Quote exactly the lines spanning from the top of the data below to the line that contains "wd.node_tree.nodes['Background'].inputs[1].default_value = 0.004", including both.

## start DATA SHOWN

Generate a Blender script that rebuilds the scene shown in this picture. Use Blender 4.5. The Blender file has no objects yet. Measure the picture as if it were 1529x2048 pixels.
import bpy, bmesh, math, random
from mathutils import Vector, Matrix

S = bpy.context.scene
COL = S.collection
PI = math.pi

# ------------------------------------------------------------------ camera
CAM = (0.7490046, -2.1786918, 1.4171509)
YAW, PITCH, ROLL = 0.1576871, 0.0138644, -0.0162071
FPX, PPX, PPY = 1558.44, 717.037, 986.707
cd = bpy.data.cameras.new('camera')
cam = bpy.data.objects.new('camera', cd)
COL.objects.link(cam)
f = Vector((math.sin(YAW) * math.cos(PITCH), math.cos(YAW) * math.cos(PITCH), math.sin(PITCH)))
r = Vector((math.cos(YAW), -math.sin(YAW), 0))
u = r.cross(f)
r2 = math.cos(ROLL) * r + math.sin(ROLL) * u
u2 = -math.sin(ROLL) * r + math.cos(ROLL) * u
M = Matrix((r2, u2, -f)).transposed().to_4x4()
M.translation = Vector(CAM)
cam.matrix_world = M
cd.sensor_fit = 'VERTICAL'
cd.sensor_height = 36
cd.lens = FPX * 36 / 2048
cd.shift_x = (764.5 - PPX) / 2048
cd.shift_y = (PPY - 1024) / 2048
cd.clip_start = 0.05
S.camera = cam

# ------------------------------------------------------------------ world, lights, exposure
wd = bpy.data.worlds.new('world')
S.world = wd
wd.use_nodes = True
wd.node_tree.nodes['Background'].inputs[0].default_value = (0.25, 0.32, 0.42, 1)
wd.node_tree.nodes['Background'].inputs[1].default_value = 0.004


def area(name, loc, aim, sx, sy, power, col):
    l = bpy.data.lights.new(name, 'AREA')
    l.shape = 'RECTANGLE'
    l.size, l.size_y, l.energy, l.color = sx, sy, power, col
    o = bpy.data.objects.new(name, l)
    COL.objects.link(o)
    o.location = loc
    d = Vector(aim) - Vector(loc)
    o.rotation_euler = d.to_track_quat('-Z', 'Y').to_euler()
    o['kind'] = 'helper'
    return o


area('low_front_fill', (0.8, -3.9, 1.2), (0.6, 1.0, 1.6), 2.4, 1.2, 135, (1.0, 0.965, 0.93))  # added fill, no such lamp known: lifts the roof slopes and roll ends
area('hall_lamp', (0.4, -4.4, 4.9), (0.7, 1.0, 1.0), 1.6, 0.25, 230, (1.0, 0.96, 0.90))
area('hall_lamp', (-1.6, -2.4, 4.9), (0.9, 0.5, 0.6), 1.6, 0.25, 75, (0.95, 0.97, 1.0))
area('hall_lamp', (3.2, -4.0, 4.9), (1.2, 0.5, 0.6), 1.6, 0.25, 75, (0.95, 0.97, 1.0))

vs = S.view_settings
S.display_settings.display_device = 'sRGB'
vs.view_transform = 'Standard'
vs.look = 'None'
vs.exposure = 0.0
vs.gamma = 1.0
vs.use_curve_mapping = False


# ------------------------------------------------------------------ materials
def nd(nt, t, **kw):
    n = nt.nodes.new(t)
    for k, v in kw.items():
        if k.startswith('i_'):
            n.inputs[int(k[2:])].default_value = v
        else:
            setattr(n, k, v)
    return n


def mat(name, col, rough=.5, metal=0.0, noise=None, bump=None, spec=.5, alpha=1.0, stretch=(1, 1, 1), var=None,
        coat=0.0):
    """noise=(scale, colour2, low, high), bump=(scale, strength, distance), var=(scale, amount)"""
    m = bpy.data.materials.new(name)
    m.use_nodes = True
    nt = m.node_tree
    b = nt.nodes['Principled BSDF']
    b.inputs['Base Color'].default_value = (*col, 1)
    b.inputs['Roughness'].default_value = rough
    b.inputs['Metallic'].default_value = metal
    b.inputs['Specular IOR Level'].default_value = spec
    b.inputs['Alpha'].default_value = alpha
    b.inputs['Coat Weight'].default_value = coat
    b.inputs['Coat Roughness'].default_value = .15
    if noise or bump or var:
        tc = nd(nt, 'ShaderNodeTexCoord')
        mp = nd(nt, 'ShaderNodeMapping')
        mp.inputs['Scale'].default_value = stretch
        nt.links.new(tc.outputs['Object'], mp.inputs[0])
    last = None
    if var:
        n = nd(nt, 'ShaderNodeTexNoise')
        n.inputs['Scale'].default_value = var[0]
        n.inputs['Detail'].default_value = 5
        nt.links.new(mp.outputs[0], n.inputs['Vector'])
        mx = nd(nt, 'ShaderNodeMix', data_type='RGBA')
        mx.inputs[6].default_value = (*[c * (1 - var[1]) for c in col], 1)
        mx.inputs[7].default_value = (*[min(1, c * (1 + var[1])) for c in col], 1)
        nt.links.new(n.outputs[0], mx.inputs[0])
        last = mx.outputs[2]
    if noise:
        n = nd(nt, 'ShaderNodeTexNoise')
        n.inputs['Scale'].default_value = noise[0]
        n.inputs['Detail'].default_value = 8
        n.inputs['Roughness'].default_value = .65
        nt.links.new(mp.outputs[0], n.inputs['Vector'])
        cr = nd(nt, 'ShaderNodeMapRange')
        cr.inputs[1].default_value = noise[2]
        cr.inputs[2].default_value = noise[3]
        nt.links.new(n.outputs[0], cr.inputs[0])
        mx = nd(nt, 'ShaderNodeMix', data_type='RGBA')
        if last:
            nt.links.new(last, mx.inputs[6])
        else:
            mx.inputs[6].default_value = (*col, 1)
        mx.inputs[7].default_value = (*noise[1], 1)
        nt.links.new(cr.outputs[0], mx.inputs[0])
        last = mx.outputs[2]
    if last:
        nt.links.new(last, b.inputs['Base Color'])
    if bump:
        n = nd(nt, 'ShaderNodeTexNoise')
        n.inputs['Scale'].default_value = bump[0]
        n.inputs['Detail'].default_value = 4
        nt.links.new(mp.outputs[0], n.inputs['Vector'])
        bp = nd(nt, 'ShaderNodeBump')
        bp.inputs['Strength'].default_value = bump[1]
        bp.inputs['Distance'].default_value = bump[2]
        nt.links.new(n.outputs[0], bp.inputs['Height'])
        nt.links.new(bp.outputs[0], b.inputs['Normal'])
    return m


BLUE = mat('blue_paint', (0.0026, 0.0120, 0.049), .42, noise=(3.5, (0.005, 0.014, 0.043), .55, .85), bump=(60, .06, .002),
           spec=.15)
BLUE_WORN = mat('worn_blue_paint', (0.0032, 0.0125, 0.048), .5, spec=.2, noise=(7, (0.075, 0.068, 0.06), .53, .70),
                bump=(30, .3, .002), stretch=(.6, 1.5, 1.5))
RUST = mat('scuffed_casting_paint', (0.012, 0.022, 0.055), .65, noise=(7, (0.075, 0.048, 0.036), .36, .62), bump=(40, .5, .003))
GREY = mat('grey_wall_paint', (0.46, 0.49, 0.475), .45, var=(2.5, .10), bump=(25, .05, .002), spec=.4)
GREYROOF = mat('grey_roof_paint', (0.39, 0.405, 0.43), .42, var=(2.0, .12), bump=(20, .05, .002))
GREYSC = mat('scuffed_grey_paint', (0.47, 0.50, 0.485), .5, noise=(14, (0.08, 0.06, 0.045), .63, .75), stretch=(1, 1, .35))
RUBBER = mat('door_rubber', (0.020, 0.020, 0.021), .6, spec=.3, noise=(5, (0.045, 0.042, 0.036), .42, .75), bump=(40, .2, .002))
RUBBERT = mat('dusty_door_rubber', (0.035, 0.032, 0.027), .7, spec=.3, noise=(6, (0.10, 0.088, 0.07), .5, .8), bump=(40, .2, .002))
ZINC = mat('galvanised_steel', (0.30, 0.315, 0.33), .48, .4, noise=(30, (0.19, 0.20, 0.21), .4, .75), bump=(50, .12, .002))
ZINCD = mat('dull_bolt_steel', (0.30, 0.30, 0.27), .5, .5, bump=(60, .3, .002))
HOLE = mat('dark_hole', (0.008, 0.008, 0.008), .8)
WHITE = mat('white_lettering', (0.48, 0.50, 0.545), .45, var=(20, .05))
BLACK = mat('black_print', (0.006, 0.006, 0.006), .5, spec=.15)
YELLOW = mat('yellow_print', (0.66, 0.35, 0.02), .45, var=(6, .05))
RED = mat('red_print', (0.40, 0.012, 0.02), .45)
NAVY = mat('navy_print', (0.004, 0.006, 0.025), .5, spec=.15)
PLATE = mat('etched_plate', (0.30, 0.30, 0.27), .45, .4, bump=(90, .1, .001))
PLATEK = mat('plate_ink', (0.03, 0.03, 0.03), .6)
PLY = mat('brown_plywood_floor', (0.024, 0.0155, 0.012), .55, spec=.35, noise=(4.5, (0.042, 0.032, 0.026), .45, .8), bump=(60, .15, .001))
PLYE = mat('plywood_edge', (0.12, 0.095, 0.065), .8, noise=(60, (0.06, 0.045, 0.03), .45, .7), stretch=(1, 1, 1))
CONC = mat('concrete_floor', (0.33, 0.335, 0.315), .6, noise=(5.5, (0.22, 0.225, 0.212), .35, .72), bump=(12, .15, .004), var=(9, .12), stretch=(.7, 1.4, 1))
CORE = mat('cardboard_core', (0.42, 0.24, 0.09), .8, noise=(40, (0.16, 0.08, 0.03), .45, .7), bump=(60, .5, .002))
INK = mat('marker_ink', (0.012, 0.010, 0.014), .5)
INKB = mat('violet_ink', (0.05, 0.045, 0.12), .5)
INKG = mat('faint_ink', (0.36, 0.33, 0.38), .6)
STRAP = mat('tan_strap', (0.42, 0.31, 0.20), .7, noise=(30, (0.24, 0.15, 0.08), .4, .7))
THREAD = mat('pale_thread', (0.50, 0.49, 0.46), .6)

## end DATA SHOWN

__SOLUTION TO THE PROBLEM__:
Generate a Blender script that rebuilds the scene shown in this picture. Use Blender 4.5. The Blender file has no objects yet. Measure the picture as if it were 1529x2048 pixels.
import bpy, bmesh, math, random
from mathutils import Vector, Matrix

S = bpy.context.scene
COL = S.collection
PI = math.pi

# ------------------------------------------------------------------ camera
CAM = (0.7490046, -2.1786918, 1.4171509)
YAW, PITCH, ROLL = 0.1576871, 0.0138644, -0.0162071
FPX, PPX, PPY = 1558.44, 717.037, 986.707
cd = bpy.data.cameras.new('camera')
cam = bpy.data.objects.new('camera', cd)
COL.objects.link(cam)
f = Vector((math.sin(YAW) * math.cos(PITCH), math.cos(YAW) * math.cos(PITCH), math.sin(PITCH)))
r = Vector((math.cos(YAW), -math.sin(YAW), 0))
u = r.cross(f)
r2 = math.cos(ROLL) * r + math.sin(ROLL) * u
u2 = -math.sin(ROLL) * r + math.cos(ROLL) * u
M = Matrix((r2, u2, -f)).transposed().to_4x4()
M.translation = Vector(CAM)
cam.matrix_world = M
cd.sensor_fit = 'VERTICAL'
cd.sensor_height = 36
cd.lens = FPX * 36 / 2048
cd.shift_x = (764.5 - PPX) / 2048
cd.shift_y = (PPY - 1024) / 2048
cd.clip_start = 0.05
S.camera = cam

# ------------------------------------------------------------------ world, lights, exposure
wd = bpy.data.worlds.new('world')
S.world = wd
wd.use_nodes = True
wd.node_tree.nodes['Background'].inputs[0].default_value = (0.25, 0.32, 0.42, 1)
wd.node_tree.nodes['Background'].inputs[1].default_value = 0.004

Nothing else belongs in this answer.